今回の正倉院展ではきれいな「紙」の出陳が印象に残った。
どちらの画像も濃くなってしまったが、実物はもっと明るい色です。

色麻紙(いろまし、いろがみ) 正倉院中倉蔵 縦28.5横46.5(1紙)
同展図録は、紙で包んだヒノキ製の軸木に様々な色の麻紙を巻き重ねたもの。宝庫には同種のものが19巻伝わっており、すべて未使用である。上下に7.0㎝幅の白麻紙で帯封がなされており、奈良時代当時の包装の状態を留めている。軸木を紙で包むのは、材から出るヤニを避けるための配慮であろう。配色は紅・白・白橡(しろつるばみ)・黄橡・橡という。
紙が貴重なため木簡が使われ、その上不要となった部分を削って木簡を再度使うというような時代に、包装紙というものがあったことに驚いた。
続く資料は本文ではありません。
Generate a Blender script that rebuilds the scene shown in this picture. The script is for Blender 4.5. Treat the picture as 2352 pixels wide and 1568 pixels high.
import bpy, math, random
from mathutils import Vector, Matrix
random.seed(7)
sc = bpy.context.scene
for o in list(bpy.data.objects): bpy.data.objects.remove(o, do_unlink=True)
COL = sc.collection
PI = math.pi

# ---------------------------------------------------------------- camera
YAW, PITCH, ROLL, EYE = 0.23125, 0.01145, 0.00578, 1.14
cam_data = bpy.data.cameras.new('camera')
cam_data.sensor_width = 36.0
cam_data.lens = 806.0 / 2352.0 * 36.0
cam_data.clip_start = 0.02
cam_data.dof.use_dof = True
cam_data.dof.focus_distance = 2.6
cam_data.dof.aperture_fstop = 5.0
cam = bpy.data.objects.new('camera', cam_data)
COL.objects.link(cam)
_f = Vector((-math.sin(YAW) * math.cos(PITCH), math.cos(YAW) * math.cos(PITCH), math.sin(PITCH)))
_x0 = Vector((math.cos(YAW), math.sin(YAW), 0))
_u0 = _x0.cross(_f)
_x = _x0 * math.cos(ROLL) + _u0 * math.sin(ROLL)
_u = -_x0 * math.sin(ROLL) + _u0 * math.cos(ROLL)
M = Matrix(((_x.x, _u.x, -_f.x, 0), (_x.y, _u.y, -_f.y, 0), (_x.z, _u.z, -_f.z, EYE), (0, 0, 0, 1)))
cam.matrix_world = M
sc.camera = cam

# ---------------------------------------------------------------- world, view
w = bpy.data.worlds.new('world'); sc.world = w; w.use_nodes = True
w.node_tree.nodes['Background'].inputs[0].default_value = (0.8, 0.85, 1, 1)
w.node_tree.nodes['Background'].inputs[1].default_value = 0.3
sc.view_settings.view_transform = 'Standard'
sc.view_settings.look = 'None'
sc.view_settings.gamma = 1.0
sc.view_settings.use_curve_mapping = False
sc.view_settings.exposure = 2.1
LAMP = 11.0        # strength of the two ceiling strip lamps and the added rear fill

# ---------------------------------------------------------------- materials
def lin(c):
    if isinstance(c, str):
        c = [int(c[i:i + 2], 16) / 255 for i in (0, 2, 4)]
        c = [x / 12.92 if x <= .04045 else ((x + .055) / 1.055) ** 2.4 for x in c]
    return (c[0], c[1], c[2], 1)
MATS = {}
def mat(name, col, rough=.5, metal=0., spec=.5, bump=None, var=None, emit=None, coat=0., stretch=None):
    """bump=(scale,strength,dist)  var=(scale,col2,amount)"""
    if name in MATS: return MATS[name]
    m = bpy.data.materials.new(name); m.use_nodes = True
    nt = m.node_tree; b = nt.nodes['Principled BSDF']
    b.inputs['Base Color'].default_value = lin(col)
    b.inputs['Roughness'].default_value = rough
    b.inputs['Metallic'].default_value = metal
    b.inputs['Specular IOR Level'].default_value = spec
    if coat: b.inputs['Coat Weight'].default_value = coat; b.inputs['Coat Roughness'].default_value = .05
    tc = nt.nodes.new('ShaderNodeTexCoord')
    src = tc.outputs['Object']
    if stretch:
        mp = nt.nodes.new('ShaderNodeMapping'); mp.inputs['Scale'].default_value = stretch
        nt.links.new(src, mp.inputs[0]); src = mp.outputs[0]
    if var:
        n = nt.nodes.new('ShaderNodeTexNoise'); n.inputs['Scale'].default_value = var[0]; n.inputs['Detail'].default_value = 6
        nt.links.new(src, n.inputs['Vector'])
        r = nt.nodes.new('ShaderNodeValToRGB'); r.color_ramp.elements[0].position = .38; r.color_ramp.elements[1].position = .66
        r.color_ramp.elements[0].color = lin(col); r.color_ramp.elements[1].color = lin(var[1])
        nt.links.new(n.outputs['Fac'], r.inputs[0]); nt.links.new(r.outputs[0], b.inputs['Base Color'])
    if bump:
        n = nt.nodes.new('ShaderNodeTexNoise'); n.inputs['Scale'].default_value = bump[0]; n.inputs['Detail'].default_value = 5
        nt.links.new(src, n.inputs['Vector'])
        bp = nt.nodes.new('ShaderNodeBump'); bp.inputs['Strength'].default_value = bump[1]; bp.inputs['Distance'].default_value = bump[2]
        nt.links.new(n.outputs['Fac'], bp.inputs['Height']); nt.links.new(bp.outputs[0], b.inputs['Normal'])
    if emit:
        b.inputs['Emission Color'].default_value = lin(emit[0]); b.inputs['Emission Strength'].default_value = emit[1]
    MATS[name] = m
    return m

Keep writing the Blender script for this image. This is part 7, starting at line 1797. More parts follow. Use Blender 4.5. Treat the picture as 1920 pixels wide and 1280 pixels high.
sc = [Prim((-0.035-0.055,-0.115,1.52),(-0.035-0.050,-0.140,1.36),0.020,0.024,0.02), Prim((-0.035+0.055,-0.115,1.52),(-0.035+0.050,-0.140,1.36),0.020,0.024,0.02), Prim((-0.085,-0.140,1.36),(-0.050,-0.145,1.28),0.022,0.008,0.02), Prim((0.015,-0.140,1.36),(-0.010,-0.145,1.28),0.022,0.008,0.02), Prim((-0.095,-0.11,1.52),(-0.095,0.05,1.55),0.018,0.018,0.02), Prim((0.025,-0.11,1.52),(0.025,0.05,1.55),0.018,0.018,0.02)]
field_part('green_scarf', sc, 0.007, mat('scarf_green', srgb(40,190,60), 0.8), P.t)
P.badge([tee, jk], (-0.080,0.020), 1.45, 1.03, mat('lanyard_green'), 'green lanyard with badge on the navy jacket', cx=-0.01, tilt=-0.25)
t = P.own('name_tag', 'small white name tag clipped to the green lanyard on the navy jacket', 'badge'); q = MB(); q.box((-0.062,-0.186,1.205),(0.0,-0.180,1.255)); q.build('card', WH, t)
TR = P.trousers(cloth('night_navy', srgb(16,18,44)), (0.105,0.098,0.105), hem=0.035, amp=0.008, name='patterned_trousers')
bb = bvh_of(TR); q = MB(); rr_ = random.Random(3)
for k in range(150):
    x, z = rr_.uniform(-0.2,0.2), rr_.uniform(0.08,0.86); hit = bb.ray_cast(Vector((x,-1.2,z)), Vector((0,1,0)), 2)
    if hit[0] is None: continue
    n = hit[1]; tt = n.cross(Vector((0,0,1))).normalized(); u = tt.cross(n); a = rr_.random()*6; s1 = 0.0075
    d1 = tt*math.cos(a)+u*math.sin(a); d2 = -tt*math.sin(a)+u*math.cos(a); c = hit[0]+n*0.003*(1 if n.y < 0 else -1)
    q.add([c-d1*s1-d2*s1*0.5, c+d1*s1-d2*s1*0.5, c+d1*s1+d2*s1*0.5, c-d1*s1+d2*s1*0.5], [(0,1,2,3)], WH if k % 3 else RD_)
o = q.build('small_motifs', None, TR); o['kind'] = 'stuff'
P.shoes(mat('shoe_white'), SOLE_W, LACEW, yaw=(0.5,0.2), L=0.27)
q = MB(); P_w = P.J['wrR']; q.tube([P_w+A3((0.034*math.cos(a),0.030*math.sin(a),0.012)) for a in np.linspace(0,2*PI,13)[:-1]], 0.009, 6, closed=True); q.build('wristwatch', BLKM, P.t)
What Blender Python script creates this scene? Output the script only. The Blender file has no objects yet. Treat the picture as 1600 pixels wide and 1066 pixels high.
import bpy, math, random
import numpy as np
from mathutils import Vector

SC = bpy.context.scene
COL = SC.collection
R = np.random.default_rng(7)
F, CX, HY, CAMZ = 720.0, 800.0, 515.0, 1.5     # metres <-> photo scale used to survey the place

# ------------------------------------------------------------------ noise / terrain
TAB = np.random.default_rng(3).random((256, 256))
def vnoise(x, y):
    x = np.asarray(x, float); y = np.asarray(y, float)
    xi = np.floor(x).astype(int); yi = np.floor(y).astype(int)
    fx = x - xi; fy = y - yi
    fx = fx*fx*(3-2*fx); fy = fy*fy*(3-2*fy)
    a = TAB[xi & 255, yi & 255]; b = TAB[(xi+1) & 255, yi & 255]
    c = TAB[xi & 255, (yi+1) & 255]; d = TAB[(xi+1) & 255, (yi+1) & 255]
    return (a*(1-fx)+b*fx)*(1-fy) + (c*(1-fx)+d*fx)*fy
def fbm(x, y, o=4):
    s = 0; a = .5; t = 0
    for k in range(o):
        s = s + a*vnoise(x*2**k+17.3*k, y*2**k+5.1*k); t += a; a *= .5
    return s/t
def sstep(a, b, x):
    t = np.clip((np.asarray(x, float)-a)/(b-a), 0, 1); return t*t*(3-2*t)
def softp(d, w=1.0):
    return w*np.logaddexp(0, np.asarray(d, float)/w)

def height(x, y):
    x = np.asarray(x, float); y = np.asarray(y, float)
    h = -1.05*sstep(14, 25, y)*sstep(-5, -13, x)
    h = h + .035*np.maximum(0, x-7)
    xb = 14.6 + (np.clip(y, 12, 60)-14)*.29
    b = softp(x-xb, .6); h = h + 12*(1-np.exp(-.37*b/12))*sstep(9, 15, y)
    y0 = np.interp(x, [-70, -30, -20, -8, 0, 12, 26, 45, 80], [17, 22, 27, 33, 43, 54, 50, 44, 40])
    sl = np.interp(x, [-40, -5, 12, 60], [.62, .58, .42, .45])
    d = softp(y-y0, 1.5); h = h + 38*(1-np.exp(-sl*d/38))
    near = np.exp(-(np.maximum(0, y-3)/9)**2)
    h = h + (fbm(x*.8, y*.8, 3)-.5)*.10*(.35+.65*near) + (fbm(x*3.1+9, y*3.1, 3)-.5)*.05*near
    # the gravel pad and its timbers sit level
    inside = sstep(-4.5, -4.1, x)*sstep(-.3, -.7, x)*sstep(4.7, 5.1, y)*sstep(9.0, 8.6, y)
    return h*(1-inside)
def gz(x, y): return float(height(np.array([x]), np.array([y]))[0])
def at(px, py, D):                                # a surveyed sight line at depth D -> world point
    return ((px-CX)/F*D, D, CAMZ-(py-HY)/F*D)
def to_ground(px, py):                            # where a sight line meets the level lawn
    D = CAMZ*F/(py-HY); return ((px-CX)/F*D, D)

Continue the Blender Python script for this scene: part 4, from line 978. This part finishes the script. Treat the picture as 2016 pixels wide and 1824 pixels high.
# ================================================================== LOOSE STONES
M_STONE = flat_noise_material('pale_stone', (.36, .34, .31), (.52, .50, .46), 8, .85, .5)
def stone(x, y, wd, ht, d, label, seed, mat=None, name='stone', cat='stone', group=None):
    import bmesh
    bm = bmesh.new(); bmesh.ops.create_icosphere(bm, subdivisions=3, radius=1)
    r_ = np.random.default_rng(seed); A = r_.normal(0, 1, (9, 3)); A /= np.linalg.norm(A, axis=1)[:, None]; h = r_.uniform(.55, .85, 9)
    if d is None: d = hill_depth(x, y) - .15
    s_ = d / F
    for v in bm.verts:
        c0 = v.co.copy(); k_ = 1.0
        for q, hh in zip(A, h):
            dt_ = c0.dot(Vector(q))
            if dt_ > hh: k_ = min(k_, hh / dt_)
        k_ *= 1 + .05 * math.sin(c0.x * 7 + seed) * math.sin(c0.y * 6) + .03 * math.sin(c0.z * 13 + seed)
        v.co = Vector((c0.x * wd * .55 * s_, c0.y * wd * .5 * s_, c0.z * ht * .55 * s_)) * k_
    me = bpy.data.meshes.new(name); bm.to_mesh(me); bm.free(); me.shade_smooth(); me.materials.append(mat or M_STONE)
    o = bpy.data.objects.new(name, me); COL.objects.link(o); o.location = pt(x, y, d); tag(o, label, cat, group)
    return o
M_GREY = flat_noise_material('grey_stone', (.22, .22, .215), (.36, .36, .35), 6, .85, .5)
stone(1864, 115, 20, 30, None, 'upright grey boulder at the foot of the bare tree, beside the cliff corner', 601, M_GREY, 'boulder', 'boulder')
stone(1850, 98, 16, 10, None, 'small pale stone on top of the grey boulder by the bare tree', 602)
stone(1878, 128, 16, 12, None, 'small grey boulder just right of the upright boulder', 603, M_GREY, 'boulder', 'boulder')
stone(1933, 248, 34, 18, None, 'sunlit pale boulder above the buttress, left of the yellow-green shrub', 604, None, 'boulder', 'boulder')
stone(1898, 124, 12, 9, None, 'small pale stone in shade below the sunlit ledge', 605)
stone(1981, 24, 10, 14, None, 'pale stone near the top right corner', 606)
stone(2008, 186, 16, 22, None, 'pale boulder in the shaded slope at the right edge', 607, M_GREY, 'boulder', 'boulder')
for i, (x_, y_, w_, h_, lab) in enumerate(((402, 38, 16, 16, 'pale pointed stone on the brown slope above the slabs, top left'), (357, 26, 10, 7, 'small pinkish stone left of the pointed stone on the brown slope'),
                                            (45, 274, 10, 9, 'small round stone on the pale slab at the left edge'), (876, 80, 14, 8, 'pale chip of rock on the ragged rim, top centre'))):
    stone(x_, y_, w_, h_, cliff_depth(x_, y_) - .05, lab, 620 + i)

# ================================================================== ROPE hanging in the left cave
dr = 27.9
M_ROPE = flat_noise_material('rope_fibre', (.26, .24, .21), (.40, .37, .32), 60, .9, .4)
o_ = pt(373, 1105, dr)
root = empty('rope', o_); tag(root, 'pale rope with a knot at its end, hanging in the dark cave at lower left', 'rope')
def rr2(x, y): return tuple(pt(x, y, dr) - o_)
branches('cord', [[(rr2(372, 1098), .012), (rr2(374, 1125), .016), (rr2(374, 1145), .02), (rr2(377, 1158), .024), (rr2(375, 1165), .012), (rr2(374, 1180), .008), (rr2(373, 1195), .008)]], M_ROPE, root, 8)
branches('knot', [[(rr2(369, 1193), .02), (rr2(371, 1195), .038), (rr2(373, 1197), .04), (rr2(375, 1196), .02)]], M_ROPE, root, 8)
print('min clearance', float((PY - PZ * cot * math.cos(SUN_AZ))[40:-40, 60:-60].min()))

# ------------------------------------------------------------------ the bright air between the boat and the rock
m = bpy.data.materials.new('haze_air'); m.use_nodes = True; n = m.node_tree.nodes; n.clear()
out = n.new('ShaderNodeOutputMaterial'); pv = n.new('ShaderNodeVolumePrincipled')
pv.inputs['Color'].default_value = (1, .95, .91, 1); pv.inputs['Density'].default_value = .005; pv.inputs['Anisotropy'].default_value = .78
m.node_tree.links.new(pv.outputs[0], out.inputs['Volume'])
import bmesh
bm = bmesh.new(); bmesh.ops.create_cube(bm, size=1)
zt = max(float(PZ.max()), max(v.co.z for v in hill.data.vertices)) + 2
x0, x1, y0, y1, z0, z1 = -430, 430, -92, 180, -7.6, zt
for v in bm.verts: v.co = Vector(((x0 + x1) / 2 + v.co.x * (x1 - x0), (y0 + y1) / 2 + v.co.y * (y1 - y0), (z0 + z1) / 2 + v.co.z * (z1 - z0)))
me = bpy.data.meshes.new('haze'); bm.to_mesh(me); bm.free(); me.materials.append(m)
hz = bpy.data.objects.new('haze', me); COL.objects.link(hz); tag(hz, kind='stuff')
軸木のヤニを心配するなら、使い古した布でも良かったのではないだろうか。
会場の解説には、製紙の時に塵などがまじってしまったものを包装紙などに使ったと書かれていたようだ。
それにしても美しい麻紙で、今作ったと言われてもそうかと思うような褪せていない色だった。経年変化しているのは包み紙や軸木に巻いた紙くらいだ。
もう1巻、帯封を解いたものも展示されていた。
白紅・淡紅・黄褐・縹褐(はなだかつ)・白の組み合わせと白紅・淡紅・褐・灰褐・白の組み合わせをそれぞれ2度ずつ繰り返しているという。
この19巻も残っている料紙は、軸木がヒノキということで日本製だろうか。それとも、平積みの状態で唐からもたらされ、日本で軸木に巻いて保存していたのだろうか。